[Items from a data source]
**********

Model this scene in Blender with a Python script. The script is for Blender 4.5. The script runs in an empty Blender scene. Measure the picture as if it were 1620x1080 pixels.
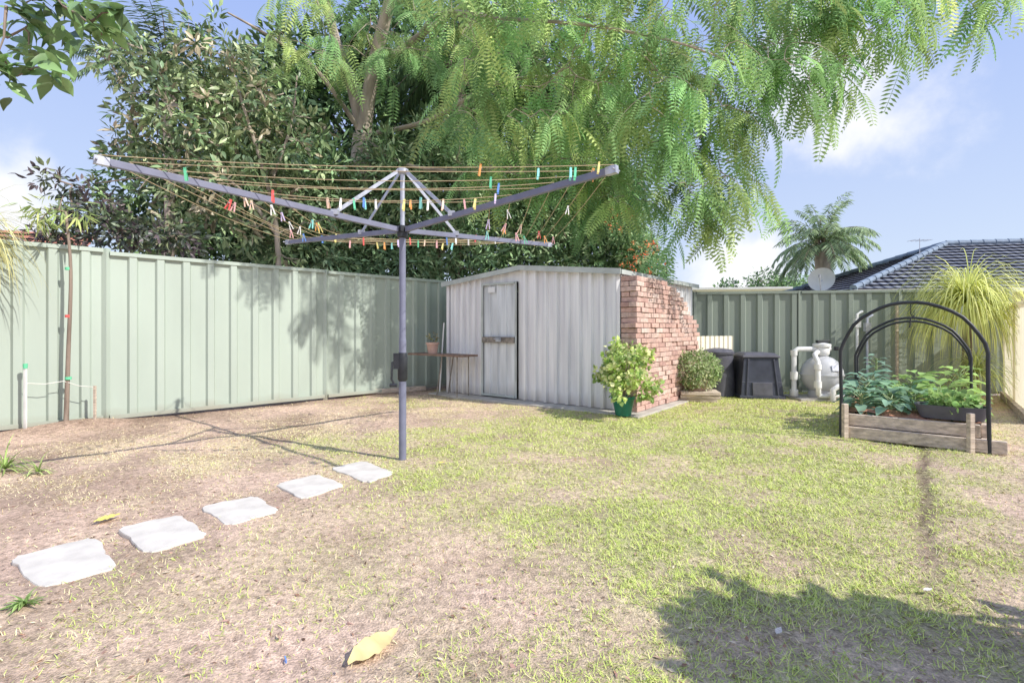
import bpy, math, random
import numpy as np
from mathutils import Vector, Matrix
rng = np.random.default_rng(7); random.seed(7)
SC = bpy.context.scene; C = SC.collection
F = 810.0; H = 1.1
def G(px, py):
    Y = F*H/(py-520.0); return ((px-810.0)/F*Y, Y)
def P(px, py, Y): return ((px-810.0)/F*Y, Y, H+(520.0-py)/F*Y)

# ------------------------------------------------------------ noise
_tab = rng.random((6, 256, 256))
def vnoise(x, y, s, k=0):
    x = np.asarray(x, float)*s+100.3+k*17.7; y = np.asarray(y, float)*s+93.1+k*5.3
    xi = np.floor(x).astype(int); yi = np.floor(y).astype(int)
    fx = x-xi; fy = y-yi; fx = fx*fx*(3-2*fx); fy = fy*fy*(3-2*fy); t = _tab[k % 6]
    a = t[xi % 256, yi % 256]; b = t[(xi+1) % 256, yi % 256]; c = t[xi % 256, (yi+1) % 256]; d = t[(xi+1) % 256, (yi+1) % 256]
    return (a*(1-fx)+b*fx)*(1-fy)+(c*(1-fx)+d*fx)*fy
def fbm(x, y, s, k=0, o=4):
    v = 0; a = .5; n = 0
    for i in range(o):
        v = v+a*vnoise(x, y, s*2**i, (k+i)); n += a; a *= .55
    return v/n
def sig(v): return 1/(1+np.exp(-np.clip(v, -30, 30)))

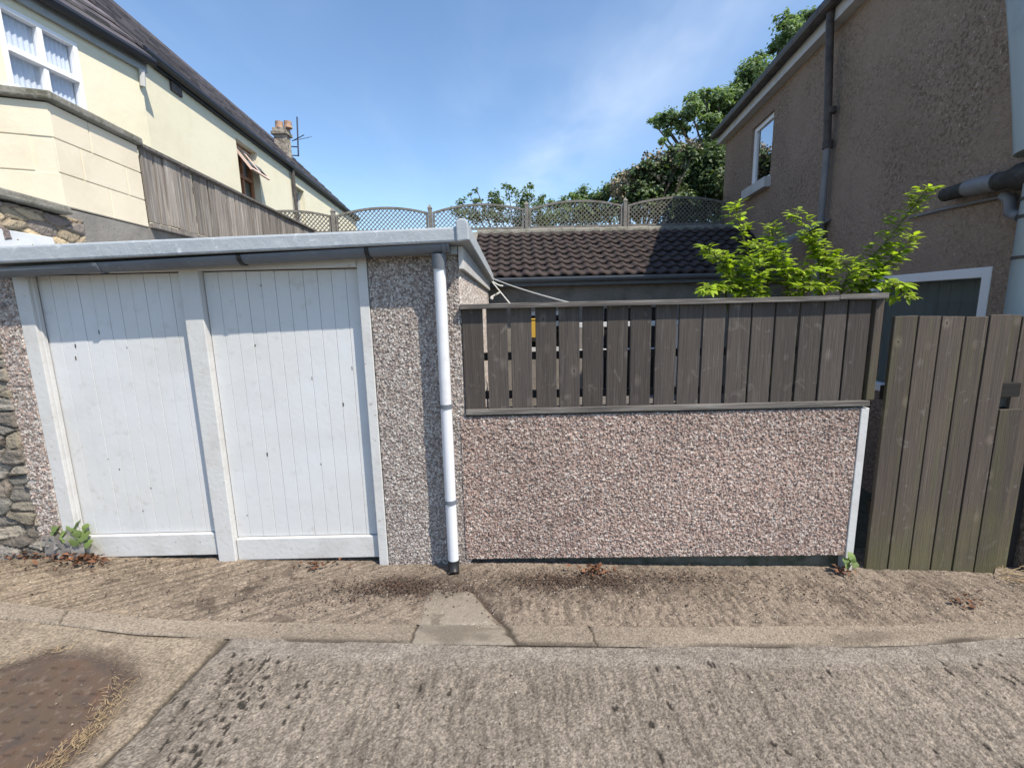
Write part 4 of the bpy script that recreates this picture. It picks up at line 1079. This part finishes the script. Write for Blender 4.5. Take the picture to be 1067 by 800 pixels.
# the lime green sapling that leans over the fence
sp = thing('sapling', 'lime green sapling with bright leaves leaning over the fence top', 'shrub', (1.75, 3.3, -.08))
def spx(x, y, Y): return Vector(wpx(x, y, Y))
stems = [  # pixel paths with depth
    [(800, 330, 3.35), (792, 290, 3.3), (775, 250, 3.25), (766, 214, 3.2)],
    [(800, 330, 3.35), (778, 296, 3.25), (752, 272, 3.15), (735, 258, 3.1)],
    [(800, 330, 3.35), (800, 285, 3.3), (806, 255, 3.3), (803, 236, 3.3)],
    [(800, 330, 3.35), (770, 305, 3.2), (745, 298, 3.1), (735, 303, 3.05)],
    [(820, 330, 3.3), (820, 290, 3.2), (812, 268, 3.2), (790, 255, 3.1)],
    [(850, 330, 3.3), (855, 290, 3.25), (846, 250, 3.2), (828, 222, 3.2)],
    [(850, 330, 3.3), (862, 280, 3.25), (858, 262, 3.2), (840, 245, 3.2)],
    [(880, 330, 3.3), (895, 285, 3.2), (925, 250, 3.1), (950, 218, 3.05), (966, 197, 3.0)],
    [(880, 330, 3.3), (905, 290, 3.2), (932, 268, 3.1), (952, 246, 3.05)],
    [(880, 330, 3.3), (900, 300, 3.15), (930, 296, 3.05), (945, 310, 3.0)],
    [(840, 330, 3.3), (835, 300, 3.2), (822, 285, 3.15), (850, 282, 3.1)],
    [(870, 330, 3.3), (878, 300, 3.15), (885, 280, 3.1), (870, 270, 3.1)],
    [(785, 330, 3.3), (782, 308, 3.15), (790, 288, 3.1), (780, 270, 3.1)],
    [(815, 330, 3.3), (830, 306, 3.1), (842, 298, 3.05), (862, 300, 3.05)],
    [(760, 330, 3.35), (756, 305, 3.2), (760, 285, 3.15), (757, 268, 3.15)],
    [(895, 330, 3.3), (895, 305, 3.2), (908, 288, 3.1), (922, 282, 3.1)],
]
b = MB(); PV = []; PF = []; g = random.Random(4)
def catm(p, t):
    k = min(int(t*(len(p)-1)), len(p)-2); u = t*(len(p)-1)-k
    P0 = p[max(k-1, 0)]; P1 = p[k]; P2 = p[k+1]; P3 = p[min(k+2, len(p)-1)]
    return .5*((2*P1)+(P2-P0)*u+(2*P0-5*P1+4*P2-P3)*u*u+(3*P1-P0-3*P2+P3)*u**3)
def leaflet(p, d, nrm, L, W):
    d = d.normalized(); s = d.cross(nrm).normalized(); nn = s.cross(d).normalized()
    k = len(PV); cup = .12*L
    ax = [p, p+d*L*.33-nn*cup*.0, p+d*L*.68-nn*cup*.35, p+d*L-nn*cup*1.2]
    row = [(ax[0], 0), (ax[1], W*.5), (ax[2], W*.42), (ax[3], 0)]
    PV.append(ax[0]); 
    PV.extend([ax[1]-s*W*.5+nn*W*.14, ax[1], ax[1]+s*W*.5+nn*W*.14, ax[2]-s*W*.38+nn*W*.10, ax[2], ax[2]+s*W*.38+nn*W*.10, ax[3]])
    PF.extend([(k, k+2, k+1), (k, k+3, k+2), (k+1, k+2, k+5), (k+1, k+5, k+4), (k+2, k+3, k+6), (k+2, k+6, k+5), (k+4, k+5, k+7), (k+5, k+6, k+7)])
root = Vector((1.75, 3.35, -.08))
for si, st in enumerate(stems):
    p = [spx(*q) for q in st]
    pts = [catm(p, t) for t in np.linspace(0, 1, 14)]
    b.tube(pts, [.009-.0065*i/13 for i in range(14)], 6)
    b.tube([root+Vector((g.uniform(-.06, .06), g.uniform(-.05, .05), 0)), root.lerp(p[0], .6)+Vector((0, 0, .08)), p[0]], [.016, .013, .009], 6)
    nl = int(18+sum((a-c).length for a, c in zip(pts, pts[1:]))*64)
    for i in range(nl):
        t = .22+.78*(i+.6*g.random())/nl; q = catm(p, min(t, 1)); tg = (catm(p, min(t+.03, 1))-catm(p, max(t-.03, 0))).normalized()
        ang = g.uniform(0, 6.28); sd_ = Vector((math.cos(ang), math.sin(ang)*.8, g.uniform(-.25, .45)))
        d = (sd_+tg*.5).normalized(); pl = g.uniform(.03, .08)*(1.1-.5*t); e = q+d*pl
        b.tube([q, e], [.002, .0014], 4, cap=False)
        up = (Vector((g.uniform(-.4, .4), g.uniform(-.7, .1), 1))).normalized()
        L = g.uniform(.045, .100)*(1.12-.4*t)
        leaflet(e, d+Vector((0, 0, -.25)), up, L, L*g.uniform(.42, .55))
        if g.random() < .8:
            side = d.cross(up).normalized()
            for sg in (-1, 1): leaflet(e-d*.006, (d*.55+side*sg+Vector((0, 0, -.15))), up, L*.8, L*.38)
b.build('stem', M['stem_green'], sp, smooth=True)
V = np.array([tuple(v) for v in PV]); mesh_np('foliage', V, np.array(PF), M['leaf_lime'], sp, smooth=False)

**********

**Exercise task:** Omit every picture, and please return the entries exactly from the first line through the line with "def sig(v): return", both included.

**Solution below:**
Model this scene in Blender with a Python script. The script is for Blender 4.5. The script runs in an empty Blender scene. Measure the picture as if it were 1620x1080 pixels.
import bpy, math, random
import numpy as np
from mathutils import Vector, Matrix
rng = np.random.default_rng(7); random.seed(7)
SC = bpy.context.scene; C = SC.collection
F = 810.0; H = 1.1
def G(px, py):
    Y = F*H/(py-520.0); return ((px-810.0)/F*Y, Y)
def P(px, py, Y): return ((px-810.0)/F*Y, Y, H+(520.0-py)/F*Y)

# ------------------------------------------------------------ noise
_tab = rng.random((6, 256, 256))
def vnoise(x, y, s, k=0):
    x = np.asarray(x, float)*s+100.3+k*17.7; y = np.asarray(y, float)*s+93.1+k*5.3
    xi = np.floor(x).astype(int); yi = np.floor(y).astype(int)
    fx = x-xi; fy = y-yi; fx = fx*fx*(3-2*fx); fy = fy*fy*(3-2*fy); t = _tab[k % 6]
    a = t[xi % 256, yi % 256]; b = t[(xi+1) % 256, yi % 256]; c = t[xi % 256, (yi+1) % 256]; d = t[(xi+1) % 256, (yi+1) % 256]
    return (a*(1-fx)+b*fx)*(1-fy)+(c*(1-fx)+d*fx)*fy
def fbm(x, y, s, k=0, o=4):
    v = 0; a = .5; n = 0
    for i in range(o):
        v = v+a*vnoise(x, y, s*2**i, (k+i)); n += a; a *= .55
    return v/n
def sig(v): return 1/(1+np.exp(-np.clip(v, -30, 30)))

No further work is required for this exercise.